-------- SOURCE MATERIAL

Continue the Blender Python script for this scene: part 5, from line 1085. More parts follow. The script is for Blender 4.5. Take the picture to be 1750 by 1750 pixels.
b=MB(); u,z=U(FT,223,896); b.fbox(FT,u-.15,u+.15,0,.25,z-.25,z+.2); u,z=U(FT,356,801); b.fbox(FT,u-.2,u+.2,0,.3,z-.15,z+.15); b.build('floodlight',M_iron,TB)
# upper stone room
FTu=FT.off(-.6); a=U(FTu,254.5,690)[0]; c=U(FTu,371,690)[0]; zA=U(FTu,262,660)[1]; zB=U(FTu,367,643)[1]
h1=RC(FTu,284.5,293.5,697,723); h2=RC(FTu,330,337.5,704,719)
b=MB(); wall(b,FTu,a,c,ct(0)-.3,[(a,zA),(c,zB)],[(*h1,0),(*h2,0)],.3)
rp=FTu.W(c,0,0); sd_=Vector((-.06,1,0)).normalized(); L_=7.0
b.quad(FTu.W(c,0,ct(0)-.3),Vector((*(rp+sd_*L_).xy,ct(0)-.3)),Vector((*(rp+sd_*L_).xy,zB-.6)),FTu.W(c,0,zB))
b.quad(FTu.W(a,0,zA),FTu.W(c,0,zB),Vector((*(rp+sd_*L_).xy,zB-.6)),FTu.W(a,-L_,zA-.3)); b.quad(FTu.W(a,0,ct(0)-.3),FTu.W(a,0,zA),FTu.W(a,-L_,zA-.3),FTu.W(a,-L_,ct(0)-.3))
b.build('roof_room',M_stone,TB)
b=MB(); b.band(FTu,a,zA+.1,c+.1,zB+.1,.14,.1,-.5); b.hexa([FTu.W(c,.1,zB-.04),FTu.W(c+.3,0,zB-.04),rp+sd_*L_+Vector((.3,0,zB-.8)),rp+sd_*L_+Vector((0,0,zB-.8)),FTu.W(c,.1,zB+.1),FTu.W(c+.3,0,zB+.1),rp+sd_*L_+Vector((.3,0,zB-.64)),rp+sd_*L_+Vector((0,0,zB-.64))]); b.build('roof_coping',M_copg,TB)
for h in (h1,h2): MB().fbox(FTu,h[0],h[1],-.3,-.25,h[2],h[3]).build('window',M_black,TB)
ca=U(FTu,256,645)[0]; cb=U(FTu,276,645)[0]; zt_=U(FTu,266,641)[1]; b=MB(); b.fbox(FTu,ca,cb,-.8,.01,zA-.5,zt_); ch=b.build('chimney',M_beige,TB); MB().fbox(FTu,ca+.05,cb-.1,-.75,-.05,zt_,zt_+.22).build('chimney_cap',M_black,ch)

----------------

# EXERCISE:
Repeat the material word for word, in full.

# FULL SOLUTION:
Continue the Blender Python script for this scene: part 5, from line 1085. More parts follow. The script is for Blender 4.5. Take the picture to be 1750 by 1750 pixels.
b=MB(); u,z=U(FT,223,896); b.fbox(FT,u-.15,u+.15,0,.25,z-.25,z+.2); u,z=U(FT,356,801); b.fbox(FT,u-.2,u+.2,0,.3,z-.15,z+.15); b.build('floodlight',M_iron,TB)
# upper stone room
FTu=FT.off(-.6); a=U(FTu,254.5,690)[0]; c=U(FTu,371,690)[0]; zA=U(FTu,262,660)[1]; zB=U(FTu,367,643)[1]
h1=RC(FTu,284.5,293.5,697,723); h2=RC(FTu,330,337.5,704,719)
b=MB(); wall(b,FTu,a,c,ct(0)-.3,[(a,zA),(c,zB)],[(*h1,0),(*h2,0)],.3)
rp=FTu.W(c,0,0); sd_=Vector((-.06,1,0)).normalized(); L_=7.0
b.quad(FTu.W(c,0,ct(0)-.3),Vector((*(rp+sd_*L_).xy,ct(0)-.3)),Vector((*(rp+sd_*L_).xy,zB-.6)),FTu.W(c,0,zB))
b.quad(FTu.W(a,0,zA),FTu.W(c,0,zB),Vector((*(rp+sd_*L_).xy,zB-.6)),FTu.W(a,-L_,zA-.3)); b.quad(FTu.W(a,0,ct(0)-.3),FTu.W(a,0,zA),FTu.W(a,-L_,zA-.3),FTu.W(a,-L_,ct(0)-.3))
b.build('roof_room',M_stone,TB)
b=MB(); b.band(FTu,a,zA+.1,c+.1,zB+.1,.14,.1,-.5); b.hexa([FTu.W(c,.1,zB-.04),FTu.W(c+.3,0,zB-.04),rp+sd_*L_+Vector((.3,0,zB-.8)),rp+sd_*L_+Vector((0,0,zB-.8)),FTu.W(c,.1,zB+.1),FTu.W(c+.3,0,zB+.1),rp+sd_*L_+Vector((.3,0,zB-.64)),rp+sd_*L_+Vector((0,0,zB-.64))]); b.build('roof_coping',M_copg,TB)
for h in (h1,h2): MB().fbox(FTu,h[0],h[1],-.3,-.25,h[2],h[3]).build('window',M_black,TB)
ca=U(FTu,256,645)[0]; cb=U(FTu,276,645)[0]; zt_=U(FTu,266,641)[1]; b=MB(); b.fbox(FTu,ca,cb,-.8,.01,zA-.5,zt_); ch=b.build('chimney',M_beige,TB); MB().fbox(FTu,ca+.05,cb-.1,-.75,-.05,zt_,zt_+.22).build('chimney_cap',M_black,ch)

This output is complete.